前払費用は、単にお金を払っただけでそのサービスを受けていない状態ですので、未だ「費消」していません

一方で棚卸資産は、既にサービスの提供を受けていたりモノを購入したりした状態ですので、既に「費消」しています

前払費用は期間損益のための経過勘定としての意味合いで計上されますが、棚卸資産については期間損益のためもありますが、財産として資産に計上するという意味合いも強い科目です。

ちなみに、資産性という点でもこの性質が影響します。

財務デューデリジェンスを行う際の資産価値の判断ではそれぞれの性質を踏まえて判断することになりますが、棚卸資産については、そのものの価値を測り「販売可能か」「売却価値はあるか」といった観点で判断します。
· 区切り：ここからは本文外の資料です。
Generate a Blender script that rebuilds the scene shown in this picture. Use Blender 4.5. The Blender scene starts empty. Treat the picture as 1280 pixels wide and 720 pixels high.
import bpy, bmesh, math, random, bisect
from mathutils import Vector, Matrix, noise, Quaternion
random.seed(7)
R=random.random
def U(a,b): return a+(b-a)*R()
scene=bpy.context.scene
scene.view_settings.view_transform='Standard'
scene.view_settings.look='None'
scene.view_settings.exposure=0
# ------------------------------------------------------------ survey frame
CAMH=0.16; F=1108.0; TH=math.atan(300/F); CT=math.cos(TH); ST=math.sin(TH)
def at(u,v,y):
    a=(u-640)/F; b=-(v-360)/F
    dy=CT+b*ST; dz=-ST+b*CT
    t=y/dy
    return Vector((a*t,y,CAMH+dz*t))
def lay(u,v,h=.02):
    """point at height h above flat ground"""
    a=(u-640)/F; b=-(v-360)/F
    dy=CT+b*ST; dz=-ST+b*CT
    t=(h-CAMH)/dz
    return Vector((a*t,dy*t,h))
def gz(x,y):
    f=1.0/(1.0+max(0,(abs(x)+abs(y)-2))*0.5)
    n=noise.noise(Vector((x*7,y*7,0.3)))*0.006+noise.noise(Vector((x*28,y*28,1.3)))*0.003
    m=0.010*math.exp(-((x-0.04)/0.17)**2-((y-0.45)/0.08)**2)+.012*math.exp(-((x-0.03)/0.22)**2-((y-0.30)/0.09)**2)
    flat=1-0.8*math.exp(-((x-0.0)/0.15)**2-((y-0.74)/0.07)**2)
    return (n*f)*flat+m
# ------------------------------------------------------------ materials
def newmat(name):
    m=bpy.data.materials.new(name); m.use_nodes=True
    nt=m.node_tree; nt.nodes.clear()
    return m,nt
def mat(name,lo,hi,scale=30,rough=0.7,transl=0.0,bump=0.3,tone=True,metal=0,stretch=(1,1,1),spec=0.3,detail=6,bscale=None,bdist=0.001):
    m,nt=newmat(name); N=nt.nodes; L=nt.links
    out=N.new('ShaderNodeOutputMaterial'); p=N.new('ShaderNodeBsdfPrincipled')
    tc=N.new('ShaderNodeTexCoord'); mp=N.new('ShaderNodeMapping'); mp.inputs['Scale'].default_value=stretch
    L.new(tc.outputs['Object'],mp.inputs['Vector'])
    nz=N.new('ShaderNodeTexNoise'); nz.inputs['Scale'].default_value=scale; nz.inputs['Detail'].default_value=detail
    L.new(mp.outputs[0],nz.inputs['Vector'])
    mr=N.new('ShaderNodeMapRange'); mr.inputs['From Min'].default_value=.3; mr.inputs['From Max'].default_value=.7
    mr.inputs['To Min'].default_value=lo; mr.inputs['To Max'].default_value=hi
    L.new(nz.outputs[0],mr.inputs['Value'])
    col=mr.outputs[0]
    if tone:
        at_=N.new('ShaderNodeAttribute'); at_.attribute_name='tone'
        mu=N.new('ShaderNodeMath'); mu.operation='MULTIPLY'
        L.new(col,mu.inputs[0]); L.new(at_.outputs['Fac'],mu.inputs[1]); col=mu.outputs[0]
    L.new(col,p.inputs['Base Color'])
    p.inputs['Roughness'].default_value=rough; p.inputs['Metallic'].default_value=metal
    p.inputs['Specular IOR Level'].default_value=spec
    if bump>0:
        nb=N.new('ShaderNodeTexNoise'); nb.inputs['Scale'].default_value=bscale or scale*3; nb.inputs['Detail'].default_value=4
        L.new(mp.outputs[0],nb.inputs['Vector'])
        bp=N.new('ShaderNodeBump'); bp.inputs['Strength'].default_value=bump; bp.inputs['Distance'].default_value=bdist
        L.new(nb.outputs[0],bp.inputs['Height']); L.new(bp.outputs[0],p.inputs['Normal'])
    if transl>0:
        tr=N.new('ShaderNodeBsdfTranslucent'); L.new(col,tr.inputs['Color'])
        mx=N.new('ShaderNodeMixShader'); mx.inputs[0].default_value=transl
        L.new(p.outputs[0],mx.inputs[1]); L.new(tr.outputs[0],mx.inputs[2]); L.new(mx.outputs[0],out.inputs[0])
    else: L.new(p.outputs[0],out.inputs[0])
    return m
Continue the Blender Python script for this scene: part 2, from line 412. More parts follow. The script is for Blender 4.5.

一方前払費用については、それ自体価値のあるモノではありませんので、返金の可能性があるかどうか等により判断することになり、その結果、価値あるものとして評価しない場合も多いです。

消費税の課税について考える

つぎに双方の消費税の取り扱いについて見ていきましょう。

消費税の取り扱いについて見てみると、「前払費用」と「棚卸資産」の性質が垣間見えます

消費税の課税資産の譲渡等や課税仕入れの時期は、原則として資産の引渡しやサービスの提供があった時とされています(国税庁HPより)。

したがって、前払費用の場合は支払った時点では資産の引き渡しやサービスの提供を受けていませんので、費用として振り替えた時点で課税仕入れとするのが原則です。

例外として、短期前払費用に該当する場合は損金に算入することが認められていますので、支払った課税期間で課税仕入れとすることができます。

棚卸資産の場合は、既に商品の仕入れにより引き渡しを受けていたり外注サービスの提供を受けていたりしていますので、発生したタイミングで課税仕入れとするのが原則です。

ちなみに棚卸資産の消費税の取り扱いについては特例が複数ありますが、今回は割愛します。

このように、消費税の取り扱いを見てみると、それぞれの異なる部分がその取り扱いに現れているといえます。

あとがき

以上が、「前払費用」と「棚卸資産」の似ているところと異なるところの解説でした。

簿記の学習など机上の定義では簡単に分けられそうになっているものの、実際の実務においては意外と迷ってしまうこともあります。

今回のブログのケースはそこまで迷う論点ではないかもしれませんが、他の事案で会計処理で悩ましいことが発生した場合には、まずは会計理論的な本質の部分に戻ることで、あるべき会計処理方法が見つかるのではないかと思います。

その一端として今回の科目の比較を紹介しましたので、ぜひ理論的背景を考えて実務をしてほしいなと思います。